In message <[email protected]>, 
Edward Shryane <[email protected]> wrote:

>>> DB-WG: should we allow non-ASCII addresses in the RIPE database?
>>
>> Do you mean email addresses or street addresses as well?
>>
>
>I mean to continue to allow non-ASCII (i.e. Latin-1 encoded) IDN email
>addresses, such as the example mentioned. Or, do we automatically encode
>non-ASCII characters as punycode.

I want to be crystal clear here.  Street addresses, person names, city
names, or any other data value (except for ASNs, IP addresses, ISO 3166
country codes, and domain names) that are encoded in full 8-bit ISO-8859-1
within the data base do not present any terrific problems for me personally
because, generally speaking, I don't anticipate that I will ever be trying
to parse those person names, street names, city names, etc.  I will just
use them "as is" and in whatever encoding they happen to be in when I
receive them.

Quite certainly, within the RIPE region there are billions upon billions
of person names, street names, and city names that cannot be accurately
represented in US-ASCII, nor even, I must note, in ISO-8859-1.  (I am
thinking of your fellow RIPE members in places where cyrillic is used,
and also your fellow RIPE members in Israel and elsewhere.)

In ancient times (e.g. prior to the issuance of, for example, RFC3490
in March, 2003) 7-bit US-ASCII was used fairly exclusively within the
data bases of all of the Regional Internet Registries.  And I, for one,
am greatly appreciative of all of the effort and contortions, over so
many years, that so many people have gone through in order to try, as
best as they could, to anglicize person, street, and city names, especially
those that were not really amenable to that process, and to convert them
all into some 7-bit ASCII approximation of the actual "native" strings.
Even though this conversion process has often rendered thye resulting
anglicized versions substantially inaccurate, it has served to keep
processing code simple, at least up until now.

Now however I see that 8-bit ISO-8859-1 encodings are creaping in, at
least to the RIPE data base.  I am torn by this.  On the one hand this
new development augurs a sea change which will likely end by complicating
a lot of tools, and not only my own.  On the other hand, the benfits are
clear; more accurate representations of person, street, and city names
within the data base... BUT still quite limited to names that can be
accurately represented within ISO-8859-1, a character set which excludes
some very large swaths of RIPE territory.

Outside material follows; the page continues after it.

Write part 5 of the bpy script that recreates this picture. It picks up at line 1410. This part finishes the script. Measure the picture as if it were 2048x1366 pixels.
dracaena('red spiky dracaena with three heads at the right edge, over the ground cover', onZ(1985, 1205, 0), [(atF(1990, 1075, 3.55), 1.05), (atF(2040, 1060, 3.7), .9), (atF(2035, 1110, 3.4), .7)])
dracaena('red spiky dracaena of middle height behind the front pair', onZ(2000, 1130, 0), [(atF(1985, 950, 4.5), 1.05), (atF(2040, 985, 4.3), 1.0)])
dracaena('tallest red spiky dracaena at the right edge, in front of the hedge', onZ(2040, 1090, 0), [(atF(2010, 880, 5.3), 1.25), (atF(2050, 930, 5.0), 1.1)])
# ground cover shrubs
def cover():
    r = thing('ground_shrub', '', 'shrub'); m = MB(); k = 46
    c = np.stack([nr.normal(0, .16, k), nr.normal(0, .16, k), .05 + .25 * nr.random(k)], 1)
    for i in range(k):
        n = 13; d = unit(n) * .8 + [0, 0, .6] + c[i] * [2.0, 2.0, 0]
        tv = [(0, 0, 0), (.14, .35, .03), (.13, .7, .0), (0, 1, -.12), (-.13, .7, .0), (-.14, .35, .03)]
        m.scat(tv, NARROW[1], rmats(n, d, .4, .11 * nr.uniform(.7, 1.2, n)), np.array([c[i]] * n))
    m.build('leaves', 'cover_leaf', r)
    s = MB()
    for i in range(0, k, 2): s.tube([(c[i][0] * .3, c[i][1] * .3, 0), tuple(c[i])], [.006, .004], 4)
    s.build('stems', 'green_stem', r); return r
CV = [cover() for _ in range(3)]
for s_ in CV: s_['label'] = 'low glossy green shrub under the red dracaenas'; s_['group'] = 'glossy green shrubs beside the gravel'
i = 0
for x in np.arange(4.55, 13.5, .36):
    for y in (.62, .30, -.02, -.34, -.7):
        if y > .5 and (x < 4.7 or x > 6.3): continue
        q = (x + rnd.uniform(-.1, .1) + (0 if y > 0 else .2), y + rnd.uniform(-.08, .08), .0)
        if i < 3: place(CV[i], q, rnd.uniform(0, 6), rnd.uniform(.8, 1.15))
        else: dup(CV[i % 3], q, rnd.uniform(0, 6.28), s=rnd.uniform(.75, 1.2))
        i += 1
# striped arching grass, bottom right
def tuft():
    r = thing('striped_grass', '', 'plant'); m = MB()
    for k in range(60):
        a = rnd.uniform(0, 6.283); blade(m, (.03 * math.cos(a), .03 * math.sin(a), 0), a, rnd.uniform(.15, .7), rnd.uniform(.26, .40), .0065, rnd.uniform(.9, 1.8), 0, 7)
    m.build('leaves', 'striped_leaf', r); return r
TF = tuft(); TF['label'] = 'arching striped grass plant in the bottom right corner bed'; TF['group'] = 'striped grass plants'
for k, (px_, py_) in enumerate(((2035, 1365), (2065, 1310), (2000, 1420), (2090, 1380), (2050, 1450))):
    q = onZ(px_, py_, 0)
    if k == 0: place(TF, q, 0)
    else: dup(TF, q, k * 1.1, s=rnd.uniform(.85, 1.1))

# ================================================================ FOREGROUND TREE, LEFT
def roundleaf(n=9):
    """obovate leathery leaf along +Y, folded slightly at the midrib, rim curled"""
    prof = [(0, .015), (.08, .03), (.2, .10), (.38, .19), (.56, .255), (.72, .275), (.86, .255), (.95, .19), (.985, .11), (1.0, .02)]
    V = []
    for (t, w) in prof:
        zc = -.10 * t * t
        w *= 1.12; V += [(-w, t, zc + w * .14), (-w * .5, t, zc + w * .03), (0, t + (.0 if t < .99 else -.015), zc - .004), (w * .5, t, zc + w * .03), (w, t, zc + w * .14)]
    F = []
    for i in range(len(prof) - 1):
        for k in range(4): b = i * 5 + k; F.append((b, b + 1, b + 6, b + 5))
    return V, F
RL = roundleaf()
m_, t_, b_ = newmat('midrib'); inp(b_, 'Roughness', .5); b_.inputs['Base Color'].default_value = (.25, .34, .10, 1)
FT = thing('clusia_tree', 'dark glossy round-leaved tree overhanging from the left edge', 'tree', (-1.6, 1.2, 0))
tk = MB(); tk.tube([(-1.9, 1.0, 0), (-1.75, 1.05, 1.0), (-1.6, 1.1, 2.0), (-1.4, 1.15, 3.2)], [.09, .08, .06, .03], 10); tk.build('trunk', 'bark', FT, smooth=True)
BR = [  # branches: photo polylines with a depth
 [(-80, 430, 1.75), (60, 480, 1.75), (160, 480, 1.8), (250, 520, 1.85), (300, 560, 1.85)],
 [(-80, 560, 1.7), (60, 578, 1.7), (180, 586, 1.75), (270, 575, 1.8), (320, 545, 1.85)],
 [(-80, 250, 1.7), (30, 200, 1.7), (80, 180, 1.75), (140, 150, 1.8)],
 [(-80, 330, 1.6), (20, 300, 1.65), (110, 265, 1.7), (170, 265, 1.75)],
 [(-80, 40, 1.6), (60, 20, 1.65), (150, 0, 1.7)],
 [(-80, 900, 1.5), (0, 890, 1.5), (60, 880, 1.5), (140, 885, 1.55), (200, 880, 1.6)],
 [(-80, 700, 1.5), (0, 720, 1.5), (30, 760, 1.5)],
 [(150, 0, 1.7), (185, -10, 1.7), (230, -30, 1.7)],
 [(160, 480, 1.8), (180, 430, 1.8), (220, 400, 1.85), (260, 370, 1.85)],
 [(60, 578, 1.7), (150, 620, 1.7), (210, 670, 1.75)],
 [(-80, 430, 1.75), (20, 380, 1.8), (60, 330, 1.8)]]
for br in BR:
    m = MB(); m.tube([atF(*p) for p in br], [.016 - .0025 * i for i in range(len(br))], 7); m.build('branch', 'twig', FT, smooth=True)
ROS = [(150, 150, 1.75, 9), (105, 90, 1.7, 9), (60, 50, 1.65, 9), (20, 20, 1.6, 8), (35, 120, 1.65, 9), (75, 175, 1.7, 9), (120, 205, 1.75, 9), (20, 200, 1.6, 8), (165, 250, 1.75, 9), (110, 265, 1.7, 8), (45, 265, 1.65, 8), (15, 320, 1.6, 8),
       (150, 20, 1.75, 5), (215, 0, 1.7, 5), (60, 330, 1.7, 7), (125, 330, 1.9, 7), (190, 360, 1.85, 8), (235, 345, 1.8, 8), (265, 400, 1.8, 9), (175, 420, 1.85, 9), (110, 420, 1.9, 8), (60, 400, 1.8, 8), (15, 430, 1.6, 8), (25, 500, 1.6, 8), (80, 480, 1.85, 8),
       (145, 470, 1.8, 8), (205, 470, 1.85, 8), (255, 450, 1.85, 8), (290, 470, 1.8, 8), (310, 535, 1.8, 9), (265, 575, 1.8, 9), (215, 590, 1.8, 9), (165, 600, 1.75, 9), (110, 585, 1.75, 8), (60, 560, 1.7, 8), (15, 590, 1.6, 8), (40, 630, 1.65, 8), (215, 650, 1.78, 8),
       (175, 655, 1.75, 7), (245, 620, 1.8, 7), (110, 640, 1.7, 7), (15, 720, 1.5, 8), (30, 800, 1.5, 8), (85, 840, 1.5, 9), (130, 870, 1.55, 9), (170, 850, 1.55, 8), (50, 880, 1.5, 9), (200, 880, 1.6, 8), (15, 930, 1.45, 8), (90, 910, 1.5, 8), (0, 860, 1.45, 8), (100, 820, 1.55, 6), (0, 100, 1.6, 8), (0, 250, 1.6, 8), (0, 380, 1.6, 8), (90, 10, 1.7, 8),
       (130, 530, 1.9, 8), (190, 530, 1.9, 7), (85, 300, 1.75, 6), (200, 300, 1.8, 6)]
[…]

Even at the risk of making my own life more complicated, I have to say
that I personally place a higher value on accuracy than I do on simplicity.
For this reason, it is my feeling that the data base should evolve in
the direction of UTF-8 and *not* in the rather different and far more
limiting direction of ISO-8859-1.

That having been said however, domain names are a really very special
and different concern.  I personally am not aware of any standard which
suggests that domain names should ever be written in ISO-8859-1.  Rather,
for domain names, the available choices of representation seem to be either
(a) 7-bit US-ASCII or else (b) punycode (RFC3492) or else (c) UTF-8.

Obviously, 7-bit US-ASCII is really no longer an option, and hasn't been
ever since the publication of RFC3490 in 2003.  At the present moment,
punycode can be used, and can represent all domain names with 100%
accuracy, even while allowing the evolution of the encoding of other
data base fields to proceed and to be debated independently.

The bottom line is that in the short term, and for the immediate future,
I believe that there is no other sensible choice except to decree that
all domain names within the data base shall be represented in punycode
form.


>Whois could automatically translate to and from the punycode format, if
>an IDN format address is encountered.

Yes, but please just leave this to the WHOIS *client* to handle.  It is
less desirable, I think, to perform this conversion on the server side.